Las conquistas sociales no son irreversibles


E
ntre los sentimientos que pasan por la cabeza, en el combate, cuéntanse el miedo, primero, y luego el ardor y la locura. Calan después en el ánimo del soldado el cansancio, la resignación y la indiferencia. Mas si sobrevive, y si está hecho de la buena simiente con que germinan ciertos hombres, queda también el punto de honor del deber cumplido. Y no hablo a vuestras mercedes del deber del soldado para con Dios o con el rey, ni del esguízaro con pundonor que cobra su paga; ni siquiera de la obligación para con los amigos y camaradas. Me refiero a otra cosa que aprendí junto al capitán Alatriste: el deber de pelear cuando hay que hacerlo, al margen de la nación y la bandera; que, al cabo, en cualquier nacido no suelen ser una y otra sino puro azar. Hablo de empuñar el acero, afirmar los pies y ajustar el precio de la propia piel a cuchilladas en vez de entregarla como oveja en matadero. Hablo de conocer, y aprovechar, que raras veces la vida ofrece ocasión de perderla con dignidad y honra”.
            De esa forma tan contundente se expresa Íñigo Balboa en la tercera entrega de la serie de novelas protagonizadas por el capitán Alatriste y escritas por Arturo Pérez-Reverte. Por fortuna para la mayoría de nosotros, no vivimos en el siglo XVII y en este siglo nuestro que, como asegura Eric Hobsbawm, comenzó sus andaduras en 1989, con la caída del Muro de Berlín, las condiciones sociales de vida son infinitamente mejores que las sufridas por los hombres y mujeres del Siglo de Oro español: un siglo de oro para las letras, por el esplendor que alcanzaron los escritos de entonces, y de oro contante y sonante para la monarquía, la aristocracia, el clero y algún que otro espabilado carente de escrúpulos, pero de miseria y podredumbre para la mayor parte de los españoles, no digamos ya para los isleños y los indígenas de las colonias de América.

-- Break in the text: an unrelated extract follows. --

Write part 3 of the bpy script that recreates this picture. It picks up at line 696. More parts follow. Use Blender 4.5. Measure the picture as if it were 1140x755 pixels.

            Mas por mucho que el siglo XXI sea bien distinto al XVII, se me antoja que lo esencial de las reflexiones de Íñigo Balboa sigue teniendo validez en nuestro tiempo. Y es que también hoy “el honor del deber cumplido” es de la máxima importancia, pues tal honor no es otra cosa que la dignidad. Dignidad que, según dijera Kant, es lo propio de los seres humanos en tanto que seres dotados de racionalidad y, por ende, de autonomía. Dignidad que hay que saber defender cuando ésta es atacada. Y por más que en nuestro siglo ya no sea cuestión de “empuñar el acero” ni, obviamente, ningún otro tipo de armas, lo cierto es que las agresiones de los mercados y los gobiernos a la ciudadanía bien merecen una respuesta contundente, que no por pacífica ha de ser menos firme. Y es que las conquistas sociales no son en absoluto irreversibles y hay que estar dispuestos a luchar para mantenerlas, si es que no queremos retornar a un mundo sin derechos.